Oleh karen itu, Para pelanggan yang melakukan tindakan seksual dalam konteks ini harus mengidentifikasi setidaknya melalui kartu identitas (KTP), motif ia terlibat dalam dunia PSK, gaya hidup atau penampilannya, dan lingkungan kerja PSK tersebut. Tegasnya, seorang terdakwa (pelanggan PSK) memiliki tugas penyelidikan yang sangat luas untuk memastikan secara rasional tanpa keraguan bahwa PSK tersebut telah dewasa menurut hukum Indonesia. Pelanggan PSK harus melakukan upaya menyeluruh dan mendalam  untuk mengetahui usia PSK yang sebenarnya sebelum menggunakan jasa.
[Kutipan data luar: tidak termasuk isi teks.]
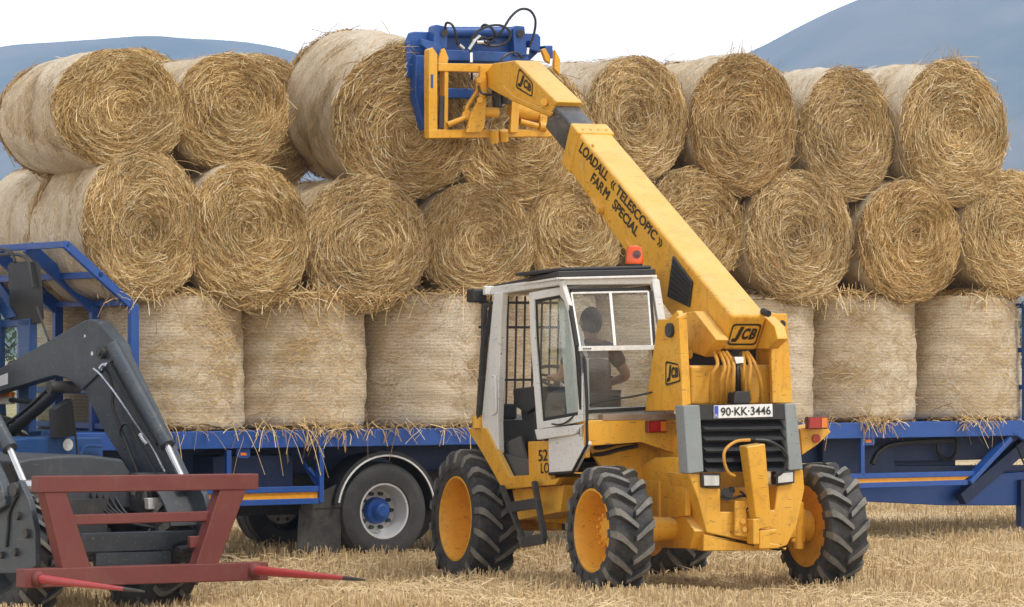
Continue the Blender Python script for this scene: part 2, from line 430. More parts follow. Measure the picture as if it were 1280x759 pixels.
def tints(n, rng, pale=0.0):
    c = PAL[rng.choice(len(PAL), n, p=PW)] * rng.uniform(0.70, 1.20, (n, 1))
    c = c*0.97 + c.mean(1, keepdims=True)*0.03
    return np.clip(c * (1 - pale) + np.array((0.74, 0.64, 0.45)) * pale, 0, 0.85)

def straw_end_mesh(seed, R=1.0, dish=0.03, ns=14000, ne=650):
    """The cut end of a rolled bale: a coil of straw. Lies at y=0 facing -y, radius R (bale frame units, metres for R=0.68)."""
    rng = np.random.default_rng(seed)
    cx, cz = rng.normal(0, 0.05, 2)                      # heart of the coil, off centre
    ph = rng.uniform(0, 6.28, 8); pitch = rng.uniform(0.075, 0.11)
    def relief(x, z):
        dx, dz = x - cx, z - cz; r = np.hypot(dx, dz); a = np.arctan2(dz, dx)
        t = r / pitch + a / 6.2832 + 0.35*np.sin(2*a + ph[0]) + 0.25*np.sin(3*a + ph[1] + r*6)
        amp = 0.012 * (0.45 + 0.55*np.sin(a*2 + ph[2] + r*5)**2)
        h = amp*np.sin(6.2832*t) + 0.022*np.sin(x*5 + ph[3])*np.sin(z*4.4 + ph[4]) + 0.012*np.sin(x*13 + ph[5])*np.sin(z*12 + ph[6])
        rr = np.hypot(x, z) / R
        h = h + dish*np.exp(-(r/0.13)**2) - 0.03*(1 - rr**2) + 0.075*np.clip(rr - 0.84, 0, 1)**1.5 * 6
        return h                                         # +y = into the bale
    # base disc
    nr, na = 26, 80
    rr = np.linspace(0.0, 1.0, nr)**0.8 * R * 0.995
    aa = np.linspace(0, 2*np.pi, na, endpoint=False)
    RR, AA = np.meshgrid(rr, aa, indexing='ij'); X, Z = RR*np.cos(AA), RR*np.sin(AA)
    Y = relief(X, Z) + 0.014
    base = np.stack([X, Y, Z], -1).reshape(-1, 3)
    i = np.arange(nr - 1)[:, None]*na + np.arange(na)[None]; j = np.arange(nr - 1)[:, None]*na + (np.arange(na)[None] + 1) % na
    Qb = np.stack([i, j, j + na, i + na], -1).reshape(-1, 4)
    Cb = np.tile(np.array((0.33, 0.20, 0.085)), (len(base), 1)) * rng.uniform(0.7, 1.15, (len(base), 1))
    # strands following the coil
    k = 4
    r0 = R * np.sqrt(rng.uniform(0.0, 1.0, ns)); a0 = rng.uniform(0, 2*np.pi, ns)
    x, z = r0*np.cos(a0)*0.985, r0*np.sin(a0)*0.985
    L = rng.gamma(4, 0.036, ns).clip(0.05, 0.36)
    dx, dz = x - cx, z - cz
    ang = np.arctan2(dz, dx) + np.pi/2
    field = 0.35*np.sin(x*4.1 + ph[1])*np.sin(z*3.7 + ph[5])
    dev = field + rng.normal(0, 0.30, ns) + np.where(rng.uniform(size=ns) < 0.16, rng.uniform(-1.6, 1.6, ns), 0)
    rc = np.maximum(np.hypot(dx, dz), 0.07)
    ang = ang + dev; curv = 1/rc * rng.uniform(0.1, 0.9, ns) + rng.normal(0, 1.0, ns)
    t = np.linspace(-0.5, 0.5, k)[None]*L[:, None]
    th = ang[:, None] + curv[:, None]*t*0.5
    PX = x[:, None] + np.cos(th)*t; PZ = z[:, None] + np.sin(th)*t
    rad = np.hypot(PX, PZ); over = np.maximum(rad/(R*1.025), 1); PX /= over; PZ /= over
    lift = rng.uniform(-0.006, 0.03, ns)**1.0
    tilt = rng.normal(0, 0.13, ns) + np.where(rng.uniform(size=ns) < 0.07, rng.normal(0, 0.45, ns), 0)
    PY = relief(PX, PZ) - lift[:, None] - np.abs(tilt[:, None]*(t + 0.5*L[:, None]))*0.55
    P = np.stack([PX, PY, PZ], -1)
    W = rng.uniform(0.0032, 0.0068, ns)
    nrm = unit(np.c_[rng.normal(0, 0.55, ns), -np.ones(ns), rng.normal(0, 0.55, ns)])
    Vr, Qr, m = ribbons(P, W, nrm)
    zone = 0.20*np.sin(x*6 + ph[2])*np.sin(z*5 + ph[0])
    Ct = tints(ns, rng) * (1 + zone[:, None])
    # stray ends sticking out round the rim and off the face
    a = rng.uniform(0, 2*np.pi, ne); r1 = R*rng.uniform(0.86, 1.01, ne)
    p0 = np.stack([r1*np.cos(a), rng.uniform(0.0, 0.12, ne), r1*np.sin(a)], -1)
    tang = np.stack([-np.sin(a), np.zeros(ne), np.cos(a)], -1); out = np.stack([np.cos(a), np.zeros(ne), np.sin(a)], -1)
    d = unit(tang*rng.choice([-1, 1], ne)[:, None]*rng.uniform(0.5, 1.2, (ne, 1)) + out*rng.normal(0.12, 0.26, (ne, 1)) + np.array((0, -1, 0))*rng.normal(0.25, 0.4, (ne, 1)))
    Le = rng.gamma(3, 0.05, ne).clip(0.05, 0.3)[:, None, None]
    s = np.linspace(0, 1, 4)[None, :, None]
    sag = np.array((0, 0, -1.0))*rng.uniform(0, 0.22, (ne, 1))
    Pe = p0[:, None] + d[:, None]*s*Le - out[:, None]*(s**2)*Le*0.25 + sag[:, None]*(s**2)*Le
    Ve, Qe, m2 = ribbons(Pe, rng.uniform(0.004, 0.008, ne), unit(rng.normal(0, 1, (ne, 3)) + np.array((0, -1.2, 0))))
    Ce = tints(ne, rng, 0.12)
    verts = np.r_[base, Vr, Ve]; quads = np.r_[Qb, Qr + len(base), Qe + len(base) + len(Vr)]
    cols = np.r_[Cb, np.repeat(Ct, m, 0), np.repeat(Ce, m2, 0)]
    sm = np.r_[np.ones(len(Qb), bool), np.zeros(len(Qr) + len(Qe), bool)]
    return fast_mesh('straw_end', verts, quads, cols, mats=[M['straw']], smooth=sm)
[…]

Berdasarkan seluruh uraian di atas dapat disimpulkan sebagai Berikut:
Pertama, Pelanggan PSK yang hendak menggunakan /Hubungan seksual dengan PSK Anak merupakan perbuatan pidana. Oleh karena itu, barang siapa melakukan hubungan seksual dengan PSK anak dapat dituntut secara hukum pidana.
Kedua, Secara hukum, Informasi tentang usia PSK anak yang tercantum dalam situs web Online tersebut tidak dapat dijadikan secara tunggal untuk memastikan usia PSK Anak tersebut. Oleh karena itu, tersangka yang berdalih bahwa ia "tidak mempunyai kesalahan" dalam konteks ini tidak beralasan secara hukum dan karena itu ia dapat dihukum karena bersalah melakukan tindak pidana seksual terhadap anak.
Ketiga, Undang-undang memberikan tanggung jawab hukum kepada setiap orang untuk secara bersama-sama maupun sendiri-sendiri bertindak melindungi anak dari praktik kejahatan seksual. Oleh karena itu, premis pada konteks ini dapat menjadi alasan pemberatan hukuman bagi pelaku tindak pidana seksual terhadap anak.